E a estagnação a partir dos anos 1980? Uma explicação para a semelhança entre os dois países poderia ser o tamanho do Estado. Sabemos que no Brasil o Estado cresceu muito, a carga tributária é muito elevada e que as firmas estatais tendem a ser bem menos produtivas do que as privadas. Além disso, quando os gastos sociais crescem muito pode ser que as pessoas se sintam desestimuladas a produzir, acomodando-se.

Mas não é isso. O Estado mexicano é, na realidade, bem pequeno. Enquanto a carga tributária no Brasil é de 32% do PIB, no México ela é de apenas 17%. Enquanto os gastos sociais no Brasil são de 25% do PIB, no México eles estão em torno de 12%. Assim, não é o tamanho do Estado que explica a trajetória parecida do Brasil e do México. O que será então?

Tanto o Brasil como o México possuem, segundo Acemoglu e Robinson, instituições políticas extrativas, ao invés das inclusivas, que, segundo os autores, “permitem e encorajam a participação da grande massa de pessoas nas atividades econômicas para que façam o melhor uso dos seus talentos e habilidades (…) e um sistema judiciário que seja igual para todos…”.

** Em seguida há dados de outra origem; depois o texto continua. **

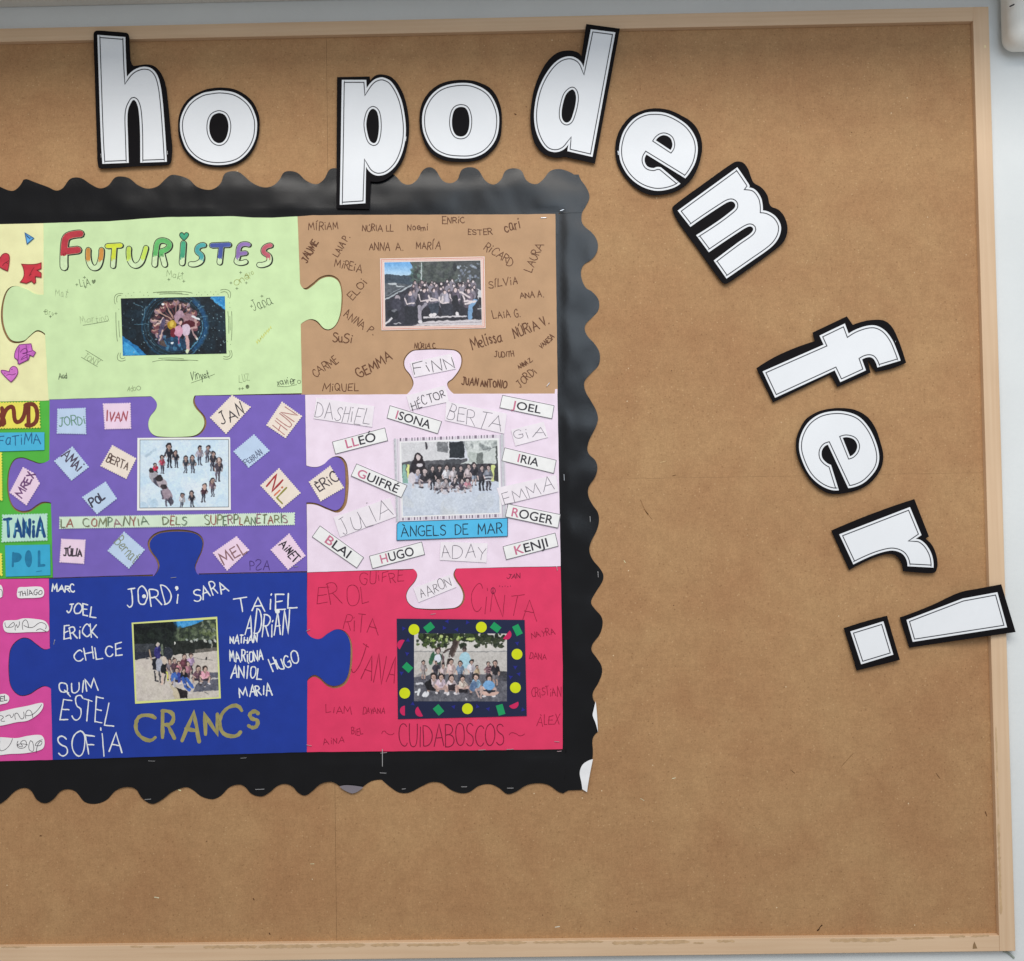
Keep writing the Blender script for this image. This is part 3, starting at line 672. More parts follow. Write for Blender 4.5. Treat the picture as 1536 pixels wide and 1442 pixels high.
Tb = [(-330, 1205), (-306, 1186), (-292, 1185), (-268, 1206), (-250, 1200), (-232, 1185), (-218, 1186), (-192, 1207), (-172, 1200), (-152, 1185), (-138, 1186), (-112, 1208), (-92, 1199), (-70, 1185), (-54, 1187), (-24, 1208), (-8, 1207.5),
      (0, 1205.8), (9, 1199.8), (24, 1186), (37.4, 1182), (46.4, 1186), (55.4, 1199.8), (67.4, 1205), (79, 1199.8), (91, 1187), (103, 1184), (113.8, 1188), (127, 1203), (143.8, 1206), (160, 1200), (173.7, 1186), (190, 1180.7), (203.7, 1184),
      (212.6, 1197), (227.6, 1206), (242.6, 1200), (257.6, 1188.5), (278.5, 1181), (289, 1185), (302.5, 1195), (319, 1199), (331, 1194), (344.4, 1181), (358, 1177), (367, 1180), (377.4, 1191), (392, 1194.8), (404, 1189), (416.3, 1179), (428, 1176),
      (438.8, 1180), (447, 1189), (457, 1193.5), (467, 1188), (480.4, 1176.5), (497, 1173), (510, 1179.5), (527, 1190), (542, 1182), (557, 1172), (573, 1170)]
Tb2 = [(573.5, 1170.5), (587, 1182), (599, 1189), (613.7, 1189), (631.7, 1180), (646.7, 1173.5), (661.6, 1174.7), (676.6, 1185), (691.6, 1190), (703.6, 1188.5), (718.5, 1179), (735, 1176.5), (748.5, 1182), (760.5, 1191), (772.5, 1188.5),
       (790, 1178), (808.4, 1175), (823.4, 1178), (838, 1188), (846, 1190)]
bl_loop = smooth_loop(Tb, False, 2.0) + [(577, 1170), (578, 1112), (-330, 1130)]
br_loop = smooth_loop(Tb2, False, 2.0) + [(850, 1112), (573.5, 1114)]
strip('border_strip', top_loop, 'glossy black scalloped paper strip along the top edge, under the letter p', .0012)
rs = strip('border_strip', right_loop, 'black scalloped paper strip down the right side, its lower edge curled', .0004)
strip('border_strip', bl_loop, 'black scalloped paper strip along the bottom, below the blue and magenta pieces', .0004)
strip('border_strip', br_loop, 'short black scalloped paper strip at the bottom, below the red piece', .0008)
cw = mat((228, 229, 232), 'paper')
curl = lambda P: .0030 * np.clip((P[:, 0] - 868) / 25.0, 0, 1)
sheet('curled_edge', [smooth_loop([(893.5, 1052, 1), (890.2, 1066), (889, 1073.4), (893.2, 1084.6), (897, 1099, 1), (896.3, 1085), (895.2, 1068)], True, 2)], .0016, .0003, cw, rs, 6, wave_black, True, curl)
sheet('curled_edge', [smooth_loop([(889.4, 1139, 1), (881, 1142), (873.4, 1148), (869.6, 1159.5), (872.2, 1174.5), (873.4, 1184, 1), (880.5, 1188.5, 1), (884, 1166)], True, 2)], .0016, .0003, cw, rs, 6, wave_black, True, curl)
# grey reverse side of the border showing at one scallop
tg = sheet('torn_flap', [smooth_loop([(509, 1180, 1), (520, 1178), (545, 1181, 1), (536, 1188), (528, 1190.5, 1), (517, 1186)], True, 2)], .0045, .0002, mat((122, 116, 124), 'paper'), None, 6, flat)
tag(tg, 'small grey turned-up flap of border paper at the bottom edge, beside the board seam', 'paper flap')

# ------------------------------------------------------------------ big cut-out letters
BLK, WHT = (16, 14, 17), (226, 229, 241)
def letter(view, white, black, label, holes=(), lift=None, ch='letter'):
    wl = [smooth_loop(view(white), True, 1.6)] + [smooth_loop(view(h), True, 1.2) for h in holes]
    bl = smooth_loop(view(black), True, 2.2)
    bl = [(x + .25 * mnoise.noise(Vector((x / 4, y / 4, 0))), y + .25 * mnoise.noise(Vector((x / 4, y / 4, 9)))) for x, y in bl]
    c = np.mean(np.array(bl), 0)
    cu = lambda P: .0017 * np.sin(P[:, 0] / 41 + c[1]) * np.cos(P[:, 1] / 47 + c[0]) + (lift(P) if lift else 0)
    t = empty('letter_cutout', tuple(c), .004)
    tag(t, label, ch, 'white letters of the slogan')
    sheet('backing_card', [bl], .0068, .0010, mat(BLK, 'blackcard'), t, 14, cu, False)
    sheet('letter_face', wl, .0076, .0004, mat(WHT, 'letter'), t, 14, cu, False)
    ink = Ink()
    ink.ribbon(offset(wl[0], -3.7), 1.35, closed=True, dz=0)
    for h in wl[1:]: ink.ribbon(offset(h, 3.4), 1.25, closed=True, dz=0)
    ink.obj('outline_line', .0079, [mat((40, 40, 48), 'ink')], t, df=cu)
    return t
A_ = V(120, 30, 5.12); B_ = V(480, 30, 3.2); C_ = V(900, 130, 4.8067); D_ = V(1120, 460, 4.8067); E_ = V(1236, 730, 4.8067)
ss = lambda t: np.clip(t, 0, 1) ** 2 * (3 - 2 * np.clip(t, 0, 1))
letter(A_, [(133, 115, 1), (348, 132, 1), (353, 300), (360, 438, 1), (400, 395), (450, 368), (500, 360), (550, 374), (592, 422), (617, 500), (634, 620), (645, 750), (657, 920), (667, 1090, 1), (463, 1097, 1), (463, 1000), (461, 850), (453, 720), (440, 652), (414, 615), (390, 640), (370, 690), (364, 760), (368, 900), (374, 1098, 1), (172, 1106, 1), (160, 900), (146, 500)],
       [(104, 110), (115, 88), (140, 82), (250, 90), (355, 100), (374, 115), (380, 180), (384, 270), (392, 325), (410, 353), (440, 350), (510, 342), (570, 355), (622, 410), (657, 500), (680, 680), (695, 850), (707, 980), (702, 1070), (690, 1105), (655, 1116), (400, 1127), (165, 1142), (140, 1130), (130, 950), (112, 400)],
       'large white letter h on black card, overlapping the top frame at the left', lift=lambda P: .0092 * ss((150 - P[:, 1]) / 88))
letter(A_, [(1090, 543), (1200, 565), (1300, 640), (1350, 740), (1360, 820), (1345, 920), (1290, 1020), (1200, 1090), (1060, 1115), (930, 1090), (830, 1010), (780, 900), (768, 800), (785, 720), (840, 630), (930, 568), (1010, 549)],
       [(1090, 520), (1200, 538), (1310, 610), (1370, 720), (1378, 830), (1360, 930), (1300, 1040), (1200, 1110), (1070, 1132), (920, 1105), (820, 1030), (765, 920), (753, 800), (775, 690), (840, 600), (930, 548), (1000, 527)],
       'round white letter o on black card, right beside the letter h', [[(1075, 715), (1115, 735), (1138, 790), (1138, 850), (1120, 910), (1090, 942), (1055, 945), (1020, 920), (995, 860), (995, 790), (1015, 740), (1045, 720)]])
letter(B_, [(105, 288, 1), (222, 288, 1), (224, 328, 1), (250, 295), (275, 280), (305, 277), (345, 300), (385, 370), (405, 450), (412, 540), (400, 620), (370, 690), (325, 735), (280, 748), (245, 735), (221, 704, 1), (218, 880, 1), (95, 888, 1), (100, 600), (103, 400)],
       [(82, 275, 1), (238, 272, 1), (242, 292, 1), (265, 268), (300, 262), (350, 280), (395, 345), (420, 430), (428, 520), (420, 600), (395, 680), (350, 740), (300, 772), (242, 775, 1), (236, 908, 1), (78, 905, 1), (80, 600)],
       'tall white letter p on black card, its foot over the black border', [[(258, 427), (275, 445), (283, 500), (280, 550), (270, 585), (257, 592), (240, 580), (228, 545), (222, 500), (230, 455), (243, 432)]])
letter(B_, [(670, 303), (740, 310), (810, 350), (850, 420), (860, 490), (845, 570), (800, 630), (740, 660), (675, 665), (600, 655), (540, 620), (500, 550), (490, 480), (500, 420), (535, 360), (590, 320)],
       [(670, 288), (750, 296), (825, 335), (865, 410), (873, 490), (860, 580), (810, 645), (750, 675), (675, 682), (590, 672), (525, 630), (488, 555), (477, 480), (490, 400), (530, 340), (590, 302)],
       'round white letter o on black card, between the letters p and d', [[(672, 418), (700, 425), (715, 460), (717, 500), (710, 535), (695, 555), (672, 560), (650, 550), (635, 515), (635, 465), (648, 430)]])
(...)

Para sair da armadilha da renda média, seria necessário criar nesses países instituições políticas inclusivas, em que haveria incentivos para as pessoas investirem em educação e para as pequenas firmas investirem em produtividade. Atualmente, as pessoas mais pobres sabem que, por mais que se esforcem na escola, dificilmente terão condições de competir com as que nasceram nas famílias mais ricas. Da mesma forma, as pequenas empresas não têm incentivos para crescer porque irão cair na armadilha tributária, sem os privilégios que as grandes empresas conseguem obter do governo, através do BNDES por exemplo.

No Brasil as delações premiadas vão aos poucos revelando uma imensa teia de ligações entre governo e parcela significativa do empresariado. Novas leis são criadas apenas para beneficiar quem tem dinheiro e uma parcela enorme de recursos circula livremente entre as esferas pública e privada, à margem de lei.

A soma dos valores envolvidos nos escândalos de corrupção pode parecer pequena. No entanto, a conta correta do custo do patrimonialismo deveria levar em conta todas as distorções no uso dos recursos públicos e nas decisões da Justiça para beneficiar os mais poderosos, no governo federal, Estados e municípios. Além disso, deveríamos levar em conta também o desestímulo ao investimento privado por conta da desigualdade de oportunidades. O efeito disso sobre a produtividade é brutal.

Em suma, o crescimento econômico no Brasil só ocorrerá quando acabarmos de vez com a corrupção e criarmos instituições econômicas inclusivas. O primeiro passo nessa direção é levar a Operação Lava-Jato até o fim e punir todos os empresários e políticos corruptos, tanto no governo atual como nos anteriores. A aprovação das reformas não é prioridade agora. A prioridade é mudar o país.

As opiniões aqui expressas são as do autor e não refletem necessariamente as do CDPP, tampouco as dos demais associados.